A charrete de Ficho é limpa e arrumada quando chega o final de semana. “Tenho um neto de 6 anos que é o xodó meu. Quando ele chega aqui quer andar de charrete. Nós nos divertimos juntos.” O passeio preferido do casal e do neto é ir até a praia de Arealva. “Meus filhos não aderiram a charrete, mas o neto é apaixonado. Aqui a charrete está em alta de novo, por conta das cavalgadas.” 

 

Como veículo de trabalho 

 

O casal Variel Lenharo, 74 anos, e Lidionete Aparecida Lenharo, 71 anos, mora em uma área rural de Arealva. Todos os dias eles cumprem uma rotina. Cuidam do gado da propriedade e, após retirar o leite, partem para a empreitada de transforma o líquido em um queijo fresquinho. Eles fazem uma média de seis queijos que são vendidos a R$ 5,00 pelas ruas da cidade. “Sou aposentado há 12 anos e como tenho uma área rural e algumas criações, faço queijo. Para vender uso a charrete, do contrário daria prejuízo.” 

 

Para ele, guiar a charrete é fácil, basta ter coragem. “Ando e dirijo a charrete desde os 18 anos.  Meu sítio fica a 4 quilômetros da cidade. Não dirijo carro.
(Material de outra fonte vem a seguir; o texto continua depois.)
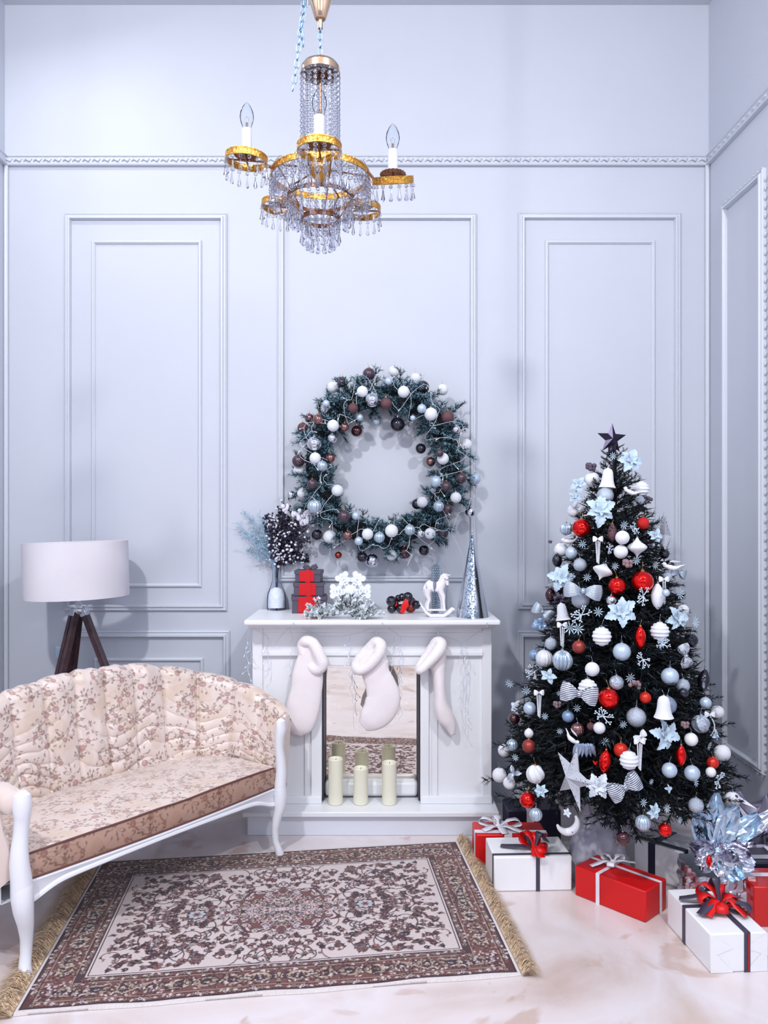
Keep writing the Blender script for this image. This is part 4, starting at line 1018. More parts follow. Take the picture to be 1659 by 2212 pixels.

Na charrete, eu e minha mulher vendemos os queijos e fazemos amigos.”

 

Charretinha faz a alegria das crianças

 

O pedreiro Paulo Dionísio Mendes, 56 anos, mora em Jacuba, um distrito de Arealva. Todos os dias ele vai até a oficina de Abner Coutinho para acompanhar a fabricação da charretinha, a terceira que ele compra. “Essa é para minha neta. As outras duas eu vendi. Eu comprei um pônei e quero colocá-lo na charretinha para minha neta de 8 anos. Ela vai passear por Jacuba como charreteira. Ela vai brincar no final de semana.” Mendes explica que pagou R$ 3 mil no pônei, R$ 1 mil na ‘traia’ e R$ 2 mil na charretinha. “É uma brincadeira caipira. Coloque até uns dizeres na traseira: ‘Mantenha Lunjura’ (sic) para ficar mais típico ainda.”